I thought that tax deferred annuities are an insurance product that is not considered to be an asset for FAFSA purposes.

From the above cited article annuities are counted for CSS. TIAA-CREF has a no-load universal life product that may achieve what you want. YMMV

It can make sense to use some of your free cash to pay off your mortgage or do any upcoming house repairs (new roof, etc) now, or replace vehicles that are near the end of their life.

You could investigate which types of annuities/insurance products are not counted for CSS Profile or FAFSA. For example, I don’t believe the cash value of life insurance policies is counted on either. So you could possibly pump some money into a single premium whole life policy that has liberal cash-out provisions.

Before you do any of this though, keep in mind that there are only a handful of schools that meet full need, and an even fewer number that meet full need without loans or by capping loans, and they are all extremely difficult to get in.
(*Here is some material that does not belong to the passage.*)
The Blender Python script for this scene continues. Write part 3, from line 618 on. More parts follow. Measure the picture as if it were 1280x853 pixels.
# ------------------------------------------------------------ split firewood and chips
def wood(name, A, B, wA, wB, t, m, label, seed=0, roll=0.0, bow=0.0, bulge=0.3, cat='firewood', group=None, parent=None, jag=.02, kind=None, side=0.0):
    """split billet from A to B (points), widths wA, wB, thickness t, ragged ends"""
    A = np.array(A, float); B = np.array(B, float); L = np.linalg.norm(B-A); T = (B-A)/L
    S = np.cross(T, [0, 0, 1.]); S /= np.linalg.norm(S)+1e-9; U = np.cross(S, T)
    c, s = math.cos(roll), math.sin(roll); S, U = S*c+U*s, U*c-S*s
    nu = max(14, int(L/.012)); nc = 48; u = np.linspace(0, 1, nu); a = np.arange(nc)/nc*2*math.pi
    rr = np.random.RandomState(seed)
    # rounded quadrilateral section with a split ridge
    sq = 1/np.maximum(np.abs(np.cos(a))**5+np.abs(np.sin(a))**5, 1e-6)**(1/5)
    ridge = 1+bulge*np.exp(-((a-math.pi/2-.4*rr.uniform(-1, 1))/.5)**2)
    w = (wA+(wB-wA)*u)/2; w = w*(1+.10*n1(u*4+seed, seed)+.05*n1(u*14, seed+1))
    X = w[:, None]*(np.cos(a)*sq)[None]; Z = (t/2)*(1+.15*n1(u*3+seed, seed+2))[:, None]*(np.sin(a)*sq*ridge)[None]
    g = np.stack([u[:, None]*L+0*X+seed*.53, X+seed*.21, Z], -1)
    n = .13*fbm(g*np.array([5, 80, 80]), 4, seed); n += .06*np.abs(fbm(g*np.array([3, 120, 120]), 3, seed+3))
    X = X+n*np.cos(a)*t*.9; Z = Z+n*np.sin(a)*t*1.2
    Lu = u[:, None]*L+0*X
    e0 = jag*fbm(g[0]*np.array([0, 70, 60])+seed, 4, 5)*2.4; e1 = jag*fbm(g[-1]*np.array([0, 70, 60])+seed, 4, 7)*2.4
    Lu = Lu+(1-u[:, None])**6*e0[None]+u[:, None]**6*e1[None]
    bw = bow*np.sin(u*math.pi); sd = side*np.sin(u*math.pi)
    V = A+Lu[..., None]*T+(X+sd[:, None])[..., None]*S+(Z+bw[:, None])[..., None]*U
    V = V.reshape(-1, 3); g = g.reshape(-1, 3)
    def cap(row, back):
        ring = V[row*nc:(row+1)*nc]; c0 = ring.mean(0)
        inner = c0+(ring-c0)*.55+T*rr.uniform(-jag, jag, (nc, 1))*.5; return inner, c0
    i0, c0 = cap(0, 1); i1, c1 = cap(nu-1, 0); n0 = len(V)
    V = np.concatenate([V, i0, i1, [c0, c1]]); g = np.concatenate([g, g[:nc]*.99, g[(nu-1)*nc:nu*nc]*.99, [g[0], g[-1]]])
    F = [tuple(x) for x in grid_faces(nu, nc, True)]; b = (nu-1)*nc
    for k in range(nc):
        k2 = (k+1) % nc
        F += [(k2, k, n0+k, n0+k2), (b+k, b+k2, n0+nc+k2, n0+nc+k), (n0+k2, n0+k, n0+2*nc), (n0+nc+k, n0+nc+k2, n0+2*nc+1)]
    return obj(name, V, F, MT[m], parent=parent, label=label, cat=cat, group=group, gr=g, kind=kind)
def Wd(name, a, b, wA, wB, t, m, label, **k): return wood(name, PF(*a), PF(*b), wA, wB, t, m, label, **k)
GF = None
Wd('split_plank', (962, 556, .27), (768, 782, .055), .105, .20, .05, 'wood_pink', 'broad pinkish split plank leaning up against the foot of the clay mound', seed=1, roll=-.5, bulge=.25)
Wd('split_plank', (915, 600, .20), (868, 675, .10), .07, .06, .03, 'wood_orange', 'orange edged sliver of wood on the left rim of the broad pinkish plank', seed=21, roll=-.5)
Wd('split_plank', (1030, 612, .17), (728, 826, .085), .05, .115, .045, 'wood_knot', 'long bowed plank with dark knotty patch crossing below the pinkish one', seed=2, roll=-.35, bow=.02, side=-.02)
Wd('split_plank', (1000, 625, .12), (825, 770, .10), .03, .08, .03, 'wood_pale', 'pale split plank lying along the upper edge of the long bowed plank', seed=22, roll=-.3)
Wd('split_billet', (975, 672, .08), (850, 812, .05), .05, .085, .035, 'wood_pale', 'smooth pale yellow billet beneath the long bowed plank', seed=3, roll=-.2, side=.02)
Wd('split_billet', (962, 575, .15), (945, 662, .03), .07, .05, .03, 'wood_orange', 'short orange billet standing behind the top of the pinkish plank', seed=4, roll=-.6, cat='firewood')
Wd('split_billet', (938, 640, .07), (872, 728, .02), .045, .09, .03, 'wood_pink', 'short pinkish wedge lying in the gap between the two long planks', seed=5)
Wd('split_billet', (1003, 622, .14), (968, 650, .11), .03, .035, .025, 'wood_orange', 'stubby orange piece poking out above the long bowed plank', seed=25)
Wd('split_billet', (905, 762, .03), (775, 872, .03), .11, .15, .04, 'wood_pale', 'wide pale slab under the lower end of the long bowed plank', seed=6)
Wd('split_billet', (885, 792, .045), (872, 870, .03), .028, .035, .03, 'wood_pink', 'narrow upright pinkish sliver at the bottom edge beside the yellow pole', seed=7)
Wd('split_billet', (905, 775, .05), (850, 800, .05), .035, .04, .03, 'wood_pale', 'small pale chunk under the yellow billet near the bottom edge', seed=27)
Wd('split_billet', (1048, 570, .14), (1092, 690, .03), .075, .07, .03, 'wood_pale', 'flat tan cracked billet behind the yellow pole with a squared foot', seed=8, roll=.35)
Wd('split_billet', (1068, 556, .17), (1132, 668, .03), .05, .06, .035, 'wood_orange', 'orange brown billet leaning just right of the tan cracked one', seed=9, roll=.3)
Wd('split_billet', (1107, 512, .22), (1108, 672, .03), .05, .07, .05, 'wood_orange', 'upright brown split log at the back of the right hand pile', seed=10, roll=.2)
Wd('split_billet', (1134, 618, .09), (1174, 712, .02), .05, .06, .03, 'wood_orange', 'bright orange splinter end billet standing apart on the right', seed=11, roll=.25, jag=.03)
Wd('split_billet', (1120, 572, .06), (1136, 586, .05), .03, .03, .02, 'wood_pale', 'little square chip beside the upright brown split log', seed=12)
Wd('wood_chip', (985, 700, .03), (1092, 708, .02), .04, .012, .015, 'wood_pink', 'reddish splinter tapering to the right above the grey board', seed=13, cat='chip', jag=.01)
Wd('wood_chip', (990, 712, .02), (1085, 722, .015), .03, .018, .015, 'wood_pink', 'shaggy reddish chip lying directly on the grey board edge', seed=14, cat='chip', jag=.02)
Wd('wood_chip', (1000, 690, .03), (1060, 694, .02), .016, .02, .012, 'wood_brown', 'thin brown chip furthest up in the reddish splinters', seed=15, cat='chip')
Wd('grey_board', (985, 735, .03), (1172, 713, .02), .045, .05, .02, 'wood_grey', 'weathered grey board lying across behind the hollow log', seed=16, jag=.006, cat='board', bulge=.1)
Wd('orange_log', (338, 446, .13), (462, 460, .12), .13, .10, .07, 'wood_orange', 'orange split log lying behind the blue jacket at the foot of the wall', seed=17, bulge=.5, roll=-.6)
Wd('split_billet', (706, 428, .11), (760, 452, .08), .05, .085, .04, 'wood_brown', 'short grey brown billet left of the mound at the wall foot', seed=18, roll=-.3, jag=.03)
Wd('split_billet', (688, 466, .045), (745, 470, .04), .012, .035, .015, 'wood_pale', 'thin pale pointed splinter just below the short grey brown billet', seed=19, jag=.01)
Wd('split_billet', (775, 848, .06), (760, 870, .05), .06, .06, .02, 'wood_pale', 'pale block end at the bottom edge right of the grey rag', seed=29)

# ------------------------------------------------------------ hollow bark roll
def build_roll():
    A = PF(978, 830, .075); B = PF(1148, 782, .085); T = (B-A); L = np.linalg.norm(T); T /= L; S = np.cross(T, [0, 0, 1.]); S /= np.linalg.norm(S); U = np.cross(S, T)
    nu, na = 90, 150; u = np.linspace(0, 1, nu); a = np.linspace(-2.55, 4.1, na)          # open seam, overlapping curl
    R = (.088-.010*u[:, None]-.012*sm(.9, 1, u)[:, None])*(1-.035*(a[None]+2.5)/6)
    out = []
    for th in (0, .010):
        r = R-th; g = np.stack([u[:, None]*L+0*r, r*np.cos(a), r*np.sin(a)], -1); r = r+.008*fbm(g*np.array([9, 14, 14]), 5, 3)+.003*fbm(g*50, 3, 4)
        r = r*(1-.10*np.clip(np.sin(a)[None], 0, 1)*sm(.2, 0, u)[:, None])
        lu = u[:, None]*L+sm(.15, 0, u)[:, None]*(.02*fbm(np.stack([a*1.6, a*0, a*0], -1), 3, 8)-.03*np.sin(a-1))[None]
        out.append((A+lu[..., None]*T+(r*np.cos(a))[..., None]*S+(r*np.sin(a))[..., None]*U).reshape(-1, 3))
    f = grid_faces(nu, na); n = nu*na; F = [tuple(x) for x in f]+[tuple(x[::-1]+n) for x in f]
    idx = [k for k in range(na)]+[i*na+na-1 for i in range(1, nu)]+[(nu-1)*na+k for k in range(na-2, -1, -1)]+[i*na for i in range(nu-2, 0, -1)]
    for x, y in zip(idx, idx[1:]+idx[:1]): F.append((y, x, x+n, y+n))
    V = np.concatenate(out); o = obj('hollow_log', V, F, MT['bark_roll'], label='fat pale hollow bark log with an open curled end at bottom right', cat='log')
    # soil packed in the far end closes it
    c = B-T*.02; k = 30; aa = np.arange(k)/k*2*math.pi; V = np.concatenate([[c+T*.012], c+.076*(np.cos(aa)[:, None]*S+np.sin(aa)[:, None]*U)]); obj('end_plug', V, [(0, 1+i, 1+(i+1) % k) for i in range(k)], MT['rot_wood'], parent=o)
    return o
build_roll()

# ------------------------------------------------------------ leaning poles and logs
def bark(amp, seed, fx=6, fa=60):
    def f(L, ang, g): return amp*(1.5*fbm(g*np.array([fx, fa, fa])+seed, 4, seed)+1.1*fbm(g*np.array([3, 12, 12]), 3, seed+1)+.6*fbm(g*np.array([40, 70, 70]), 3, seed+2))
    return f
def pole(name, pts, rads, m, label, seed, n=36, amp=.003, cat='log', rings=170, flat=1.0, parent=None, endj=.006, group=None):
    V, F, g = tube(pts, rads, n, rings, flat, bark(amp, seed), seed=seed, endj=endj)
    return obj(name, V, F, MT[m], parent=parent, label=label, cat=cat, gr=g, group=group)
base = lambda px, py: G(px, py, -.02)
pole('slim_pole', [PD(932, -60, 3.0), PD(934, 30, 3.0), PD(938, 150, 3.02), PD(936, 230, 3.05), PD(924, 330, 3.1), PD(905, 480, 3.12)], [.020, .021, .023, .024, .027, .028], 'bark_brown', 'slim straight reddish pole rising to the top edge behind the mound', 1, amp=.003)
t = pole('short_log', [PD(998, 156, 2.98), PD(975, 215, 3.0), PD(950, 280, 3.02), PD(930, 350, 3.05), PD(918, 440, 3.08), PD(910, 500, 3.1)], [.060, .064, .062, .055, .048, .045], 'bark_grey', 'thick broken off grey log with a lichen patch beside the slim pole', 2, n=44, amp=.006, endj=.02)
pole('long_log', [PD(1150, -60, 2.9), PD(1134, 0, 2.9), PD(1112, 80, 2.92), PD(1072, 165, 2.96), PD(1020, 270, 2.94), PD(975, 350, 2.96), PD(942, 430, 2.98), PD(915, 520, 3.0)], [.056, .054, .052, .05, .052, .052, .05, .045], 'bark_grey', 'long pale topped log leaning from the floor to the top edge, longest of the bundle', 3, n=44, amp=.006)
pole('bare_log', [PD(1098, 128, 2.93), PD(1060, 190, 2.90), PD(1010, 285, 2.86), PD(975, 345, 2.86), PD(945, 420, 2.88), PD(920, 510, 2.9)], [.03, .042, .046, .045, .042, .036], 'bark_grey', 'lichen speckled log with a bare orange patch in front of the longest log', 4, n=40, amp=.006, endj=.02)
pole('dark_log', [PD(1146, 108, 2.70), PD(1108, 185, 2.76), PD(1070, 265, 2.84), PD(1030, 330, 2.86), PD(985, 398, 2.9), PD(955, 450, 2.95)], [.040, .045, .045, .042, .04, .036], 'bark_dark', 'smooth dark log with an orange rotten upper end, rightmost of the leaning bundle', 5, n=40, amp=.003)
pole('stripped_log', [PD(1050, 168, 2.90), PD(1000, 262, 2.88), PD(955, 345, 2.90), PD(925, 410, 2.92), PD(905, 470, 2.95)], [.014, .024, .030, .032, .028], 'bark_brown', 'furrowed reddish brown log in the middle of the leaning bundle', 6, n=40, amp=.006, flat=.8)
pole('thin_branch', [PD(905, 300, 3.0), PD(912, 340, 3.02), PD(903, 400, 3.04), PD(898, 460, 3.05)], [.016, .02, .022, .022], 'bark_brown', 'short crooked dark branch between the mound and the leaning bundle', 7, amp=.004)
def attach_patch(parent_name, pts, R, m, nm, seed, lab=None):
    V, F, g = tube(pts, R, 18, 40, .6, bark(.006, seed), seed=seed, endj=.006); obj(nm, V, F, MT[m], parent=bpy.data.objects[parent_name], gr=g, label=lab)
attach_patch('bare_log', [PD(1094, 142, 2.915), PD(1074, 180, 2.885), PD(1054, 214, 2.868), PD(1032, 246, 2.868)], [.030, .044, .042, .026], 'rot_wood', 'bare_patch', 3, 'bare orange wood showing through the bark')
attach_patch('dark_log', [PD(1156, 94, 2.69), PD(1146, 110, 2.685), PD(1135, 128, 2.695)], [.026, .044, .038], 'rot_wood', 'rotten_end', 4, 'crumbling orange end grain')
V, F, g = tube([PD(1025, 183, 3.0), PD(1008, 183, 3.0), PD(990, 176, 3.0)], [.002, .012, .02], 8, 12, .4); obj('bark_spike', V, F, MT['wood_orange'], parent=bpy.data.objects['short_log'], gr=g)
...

So let’s say you moved some money around and shaved $20K off of your EFC, and lowered it from $50K to $30K. At most schools, financial aid for this $20K will most likely consist of loans, or you will get gapped (that is, you are offered nothing, not even loans). IOW, all of these financial shenanigans will most likely get you nothing, and now your money is tied up somewhere where you can’t quickly get it.

If you don’t want to spend a significant part of your savings on college, a more productive strategy might be to have your kids target schools where they can get substantial merit aid.

It is important to get real about how much you really, truly are ready, willing, and able to pay for your kid’s education, and under what conditions. If your figure is less than the NPC indicates you would be expected to pay, it is OK to take the institution off the list. Yes, you can tell your kid that any place that would cost more than $X will be a no-go.

However, for this to work best, you and your spouse do need to be on the same page about the money, and you need to get the message across to your kid before the application list gets made.